Box office revenue and revenue from education programs were up. Funding had been restored through several sources that they had reestablished relationships with. 

“Marie and Rosetta,” a gospel musical play about the legacy of Sister Rosetta Tharpe as the season finale was set to follow well-received productions of “Don’t Bother Me, I Can’t Cope,” August Wilson’s “Two Trains Running” and “Spell #7.” It was set to be a commercial triumph. 

“We expected record-breaking or close to record-breaking numbers in attendance for that show,” Himes said. And it was happening on the heels of “Spell #7.” Rapper Tef Poe and costume director Brandin Vaughn used their strong social media presence to attract a new audience for The Black Rep. 

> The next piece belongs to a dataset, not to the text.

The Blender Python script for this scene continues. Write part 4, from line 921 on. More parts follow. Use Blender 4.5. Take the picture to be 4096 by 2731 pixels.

“I just think that we had really tapped into something rich – and hopefully we will be able to hit that vein again,” Himes said. “We were riding a high tide and it seems like ‘woosh, wipeout,” Himes said. “Total wipeout.”

Things are up in the air for “Marie and Rosetta,” but Himes’ immediate concern is for the handful of young adults who make up this season’s cohort of professional interns.

“Over half of our interns came to St. Louis just to work at The Black Rep,” Himes said. “And when people talk about living check to check, that’s pretty much how our interns live. I emailed and asked, ‘Is everybody good in the cupboard? The next time I cook a pot of chili, do I have to double the beans in it and do some drop offs?’”

Himes said, like thousands of displaced college students, the non-natives are not likely to have the money to get home.

“I’m concerned for them and about them and I feel responsible for them and to them,” Himes said. “I want to make sure that we are here for them.”

In the meantime, He urges longtime patrons and theater lovers to stay tuned. 

“We are still here,” Himes said. “We will be back, and we hope that they will be there when we are able to come back.”